Saved entries
****************

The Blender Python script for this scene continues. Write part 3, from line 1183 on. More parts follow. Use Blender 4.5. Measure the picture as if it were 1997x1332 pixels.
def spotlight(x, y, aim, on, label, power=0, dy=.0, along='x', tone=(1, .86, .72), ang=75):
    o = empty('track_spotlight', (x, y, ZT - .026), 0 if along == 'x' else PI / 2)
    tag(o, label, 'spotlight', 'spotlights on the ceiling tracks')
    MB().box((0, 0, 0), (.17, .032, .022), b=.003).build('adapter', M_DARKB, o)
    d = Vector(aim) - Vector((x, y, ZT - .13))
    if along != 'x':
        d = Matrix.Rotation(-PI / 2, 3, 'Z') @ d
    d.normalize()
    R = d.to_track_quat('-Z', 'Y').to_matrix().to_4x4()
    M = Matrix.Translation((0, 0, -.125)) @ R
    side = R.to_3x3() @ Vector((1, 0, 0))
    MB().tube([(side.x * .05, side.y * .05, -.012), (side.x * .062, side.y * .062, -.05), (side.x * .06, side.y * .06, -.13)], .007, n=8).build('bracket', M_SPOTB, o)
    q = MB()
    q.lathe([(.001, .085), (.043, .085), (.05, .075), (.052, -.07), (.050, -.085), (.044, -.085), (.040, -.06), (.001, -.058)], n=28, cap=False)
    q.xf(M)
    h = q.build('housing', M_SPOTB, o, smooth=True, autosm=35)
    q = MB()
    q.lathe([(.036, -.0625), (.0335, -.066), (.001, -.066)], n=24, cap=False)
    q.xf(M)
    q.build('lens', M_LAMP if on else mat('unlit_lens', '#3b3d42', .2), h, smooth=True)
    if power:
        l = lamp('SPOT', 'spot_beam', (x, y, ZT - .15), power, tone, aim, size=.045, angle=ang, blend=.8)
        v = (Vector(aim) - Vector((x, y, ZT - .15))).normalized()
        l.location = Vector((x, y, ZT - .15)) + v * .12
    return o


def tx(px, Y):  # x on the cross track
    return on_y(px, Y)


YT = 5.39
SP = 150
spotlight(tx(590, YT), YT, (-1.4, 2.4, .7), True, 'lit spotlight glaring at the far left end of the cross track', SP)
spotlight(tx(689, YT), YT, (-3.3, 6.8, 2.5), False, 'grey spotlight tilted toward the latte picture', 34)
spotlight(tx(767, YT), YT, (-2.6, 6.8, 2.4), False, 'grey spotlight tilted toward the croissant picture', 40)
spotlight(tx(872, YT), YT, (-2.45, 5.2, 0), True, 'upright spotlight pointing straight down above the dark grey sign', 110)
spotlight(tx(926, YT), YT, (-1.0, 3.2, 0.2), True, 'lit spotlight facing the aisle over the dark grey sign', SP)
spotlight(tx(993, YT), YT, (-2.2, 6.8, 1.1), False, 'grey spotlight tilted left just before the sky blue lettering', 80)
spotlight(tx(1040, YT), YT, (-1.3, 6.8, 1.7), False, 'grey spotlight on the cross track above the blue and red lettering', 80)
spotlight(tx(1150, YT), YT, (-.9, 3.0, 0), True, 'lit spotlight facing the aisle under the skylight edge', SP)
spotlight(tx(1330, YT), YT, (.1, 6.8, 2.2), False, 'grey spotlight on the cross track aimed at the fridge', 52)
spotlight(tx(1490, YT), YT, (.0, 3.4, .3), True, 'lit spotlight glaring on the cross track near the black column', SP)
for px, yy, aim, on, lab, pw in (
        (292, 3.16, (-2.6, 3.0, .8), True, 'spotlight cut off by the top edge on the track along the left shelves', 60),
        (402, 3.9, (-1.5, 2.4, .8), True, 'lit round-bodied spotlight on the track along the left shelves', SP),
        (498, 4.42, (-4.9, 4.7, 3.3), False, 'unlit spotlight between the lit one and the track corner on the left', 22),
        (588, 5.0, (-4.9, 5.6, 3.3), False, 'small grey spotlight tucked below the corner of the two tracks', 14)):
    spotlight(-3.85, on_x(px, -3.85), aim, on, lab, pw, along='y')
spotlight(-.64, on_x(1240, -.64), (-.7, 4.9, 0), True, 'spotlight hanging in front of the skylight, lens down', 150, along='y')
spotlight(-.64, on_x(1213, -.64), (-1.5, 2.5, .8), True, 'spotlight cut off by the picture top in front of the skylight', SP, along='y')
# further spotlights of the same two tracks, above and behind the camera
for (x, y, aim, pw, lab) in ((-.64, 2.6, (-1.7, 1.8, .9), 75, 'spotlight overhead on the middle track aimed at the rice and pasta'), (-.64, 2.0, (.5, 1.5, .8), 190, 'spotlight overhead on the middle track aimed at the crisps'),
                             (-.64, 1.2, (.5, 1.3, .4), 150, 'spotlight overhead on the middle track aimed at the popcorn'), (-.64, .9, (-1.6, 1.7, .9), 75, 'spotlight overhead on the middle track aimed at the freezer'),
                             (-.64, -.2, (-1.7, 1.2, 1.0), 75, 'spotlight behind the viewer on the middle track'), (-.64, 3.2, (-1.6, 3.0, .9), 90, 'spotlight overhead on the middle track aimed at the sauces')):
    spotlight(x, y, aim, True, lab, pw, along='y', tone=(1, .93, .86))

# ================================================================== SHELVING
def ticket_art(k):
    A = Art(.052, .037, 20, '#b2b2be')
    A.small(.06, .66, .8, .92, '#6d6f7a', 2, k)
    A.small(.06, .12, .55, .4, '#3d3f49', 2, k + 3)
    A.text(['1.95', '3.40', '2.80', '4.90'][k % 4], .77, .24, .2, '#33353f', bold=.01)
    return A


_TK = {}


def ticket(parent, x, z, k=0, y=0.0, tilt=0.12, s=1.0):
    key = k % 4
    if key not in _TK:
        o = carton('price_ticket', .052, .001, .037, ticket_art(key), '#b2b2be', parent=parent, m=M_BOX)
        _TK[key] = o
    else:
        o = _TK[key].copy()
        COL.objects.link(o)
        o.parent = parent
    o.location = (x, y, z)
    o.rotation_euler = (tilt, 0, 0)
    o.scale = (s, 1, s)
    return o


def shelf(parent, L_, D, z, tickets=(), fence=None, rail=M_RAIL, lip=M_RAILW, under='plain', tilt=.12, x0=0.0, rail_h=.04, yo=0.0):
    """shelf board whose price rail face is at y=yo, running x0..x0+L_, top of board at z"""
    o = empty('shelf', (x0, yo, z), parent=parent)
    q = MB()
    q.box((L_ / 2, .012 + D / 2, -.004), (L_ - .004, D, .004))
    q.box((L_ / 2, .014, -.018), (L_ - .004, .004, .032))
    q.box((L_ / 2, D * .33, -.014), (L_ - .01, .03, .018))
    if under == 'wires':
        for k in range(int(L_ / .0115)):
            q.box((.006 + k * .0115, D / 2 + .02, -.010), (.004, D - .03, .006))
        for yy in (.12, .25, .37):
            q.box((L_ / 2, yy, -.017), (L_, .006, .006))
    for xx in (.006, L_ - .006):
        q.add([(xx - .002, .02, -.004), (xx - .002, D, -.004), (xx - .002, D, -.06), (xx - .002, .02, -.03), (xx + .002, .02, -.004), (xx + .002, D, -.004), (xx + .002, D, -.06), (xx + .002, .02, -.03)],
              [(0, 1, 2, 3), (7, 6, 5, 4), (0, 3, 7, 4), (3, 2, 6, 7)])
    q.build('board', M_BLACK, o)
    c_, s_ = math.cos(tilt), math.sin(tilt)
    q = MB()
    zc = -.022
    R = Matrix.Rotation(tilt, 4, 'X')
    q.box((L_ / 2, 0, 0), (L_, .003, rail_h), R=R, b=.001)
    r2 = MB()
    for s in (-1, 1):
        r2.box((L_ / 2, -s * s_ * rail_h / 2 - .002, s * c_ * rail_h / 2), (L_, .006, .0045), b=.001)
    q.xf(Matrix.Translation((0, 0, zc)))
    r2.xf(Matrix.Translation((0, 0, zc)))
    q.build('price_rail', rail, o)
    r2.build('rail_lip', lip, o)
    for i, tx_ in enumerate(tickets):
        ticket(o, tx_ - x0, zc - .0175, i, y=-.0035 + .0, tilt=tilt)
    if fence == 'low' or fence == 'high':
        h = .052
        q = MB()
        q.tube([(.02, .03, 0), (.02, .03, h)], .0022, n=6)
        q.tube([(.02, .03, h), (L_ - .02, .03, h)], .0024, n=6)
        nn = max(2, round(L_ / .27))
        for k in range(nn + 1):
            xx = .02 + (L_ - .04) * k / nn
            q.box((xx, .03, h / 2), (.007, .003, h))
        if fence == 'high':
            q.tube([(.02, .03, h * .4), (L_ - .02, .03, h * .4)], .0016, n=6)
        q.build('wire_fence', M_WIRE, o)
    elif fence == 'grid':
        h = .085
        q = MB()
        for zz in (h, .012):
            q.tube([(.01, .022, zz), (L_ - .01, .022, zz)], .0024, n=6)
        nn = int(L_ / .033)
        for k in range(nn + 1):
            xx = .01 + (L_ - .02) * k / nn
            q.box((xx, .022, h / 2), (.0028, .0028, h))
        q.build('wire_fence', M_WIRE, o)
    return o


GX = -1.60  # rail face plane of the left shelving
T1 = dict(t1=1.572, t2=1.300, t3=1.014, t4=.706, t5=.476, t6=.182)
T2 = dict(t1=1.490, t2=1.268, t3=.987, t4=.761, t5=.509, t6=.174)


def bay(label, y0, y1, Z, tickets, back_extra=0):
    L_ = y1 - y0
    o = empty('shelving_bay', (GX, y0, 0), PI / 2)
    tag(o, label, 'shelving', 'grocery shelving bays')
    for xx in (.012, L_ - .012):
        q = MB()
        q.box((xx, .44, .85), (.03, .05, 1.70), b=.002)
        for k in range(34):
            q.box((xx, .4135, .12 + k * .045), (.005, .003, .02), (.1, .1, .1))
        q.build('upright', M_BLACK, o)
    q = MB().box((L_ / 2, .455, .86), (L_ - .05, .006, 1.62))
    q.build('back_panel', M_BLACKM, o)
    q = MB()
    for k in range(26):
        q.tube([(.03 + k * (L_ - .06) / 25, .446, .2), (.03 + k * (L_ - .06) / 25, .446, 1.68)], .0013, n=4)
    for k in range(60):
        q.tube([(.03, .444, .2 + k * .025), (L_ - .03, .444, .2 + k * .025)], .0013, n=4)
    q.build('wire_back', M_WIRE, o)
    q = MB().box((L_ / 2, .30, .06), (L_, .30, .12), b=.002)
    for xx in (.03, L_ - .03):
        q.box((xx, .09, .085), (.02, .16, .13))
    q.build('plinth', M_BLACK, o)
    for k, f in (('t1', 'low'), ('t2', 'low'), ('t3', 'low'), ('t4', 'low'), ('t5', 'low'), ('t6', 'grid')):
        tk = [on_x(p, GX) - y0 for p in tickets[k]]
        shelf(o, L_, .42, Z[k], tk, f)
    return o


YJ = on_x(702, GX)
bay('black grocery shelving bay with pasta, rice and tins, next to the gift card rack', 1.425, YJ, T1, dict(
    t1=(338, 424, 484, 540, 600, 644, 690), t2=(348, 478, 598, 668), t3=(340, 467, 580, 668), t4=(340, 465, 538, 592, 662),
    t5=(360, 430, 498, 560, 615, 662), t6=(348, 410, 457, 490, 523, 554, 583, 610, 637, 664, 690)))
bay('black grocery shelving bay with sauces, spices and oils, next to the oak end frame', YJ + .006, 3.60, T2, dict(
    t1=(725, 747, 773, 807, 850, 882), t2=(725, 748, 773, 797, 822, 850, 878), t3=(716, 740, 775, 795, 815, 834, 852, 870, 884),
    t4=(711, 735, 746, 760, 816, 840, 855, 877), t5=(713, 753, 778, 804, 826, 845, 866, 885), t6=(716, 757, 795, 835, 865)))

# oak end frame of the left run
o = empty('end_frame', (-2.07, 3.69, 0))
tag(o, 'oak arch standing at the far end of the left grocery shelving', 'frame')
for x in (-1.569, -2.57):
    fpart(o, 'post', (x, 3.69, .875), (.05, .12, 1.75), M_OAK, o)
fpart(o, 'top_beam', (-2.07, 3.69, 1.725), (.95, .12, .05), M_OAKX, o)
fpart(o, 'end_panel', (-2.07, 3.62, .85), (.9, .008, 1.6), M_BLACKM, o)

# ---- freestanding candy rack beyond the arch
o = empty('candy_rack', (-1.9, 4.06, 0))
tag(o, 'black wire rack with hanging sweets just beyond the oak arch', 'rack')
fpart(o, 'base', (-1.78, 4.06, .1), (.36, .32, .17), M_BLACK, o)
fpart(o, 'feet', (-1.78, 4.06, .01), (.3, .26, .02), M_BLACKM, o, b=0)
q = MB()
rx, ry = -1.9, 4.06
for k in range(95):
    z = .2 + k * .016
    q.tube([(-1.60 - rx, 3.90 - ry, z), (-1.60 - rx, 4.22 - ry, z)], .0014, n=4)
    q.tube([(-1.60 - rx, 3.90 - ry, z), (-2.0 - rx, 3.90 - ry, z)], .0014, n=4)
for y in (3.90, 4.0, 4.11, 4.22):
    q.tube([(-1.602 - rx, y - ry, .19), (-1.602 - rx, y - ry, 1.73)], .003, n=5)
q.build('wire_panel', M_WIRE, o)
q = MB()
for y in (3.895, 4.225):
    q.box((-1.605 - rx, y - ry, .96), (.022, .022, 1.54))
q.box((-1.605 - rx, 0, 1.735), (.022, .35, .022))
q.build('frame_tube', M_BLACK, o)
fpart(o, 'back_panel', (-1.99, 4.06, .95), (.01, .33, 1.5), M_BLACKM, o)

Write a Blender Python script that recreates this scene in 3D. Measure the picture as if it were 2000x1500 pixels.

****************

Task instructions: Search the data for "were". Copy every line that has it.

Answer:
The Blender Python script for this scene continues. Write part 3, from line 1183 on. More parts follow. Use Blender 4.5. Measure the picture as if it were 1997x1332 pixels.
Write a Blender Python script that recreates this scene in 3D. Measure the picture as if it were 2000x1500 pixels.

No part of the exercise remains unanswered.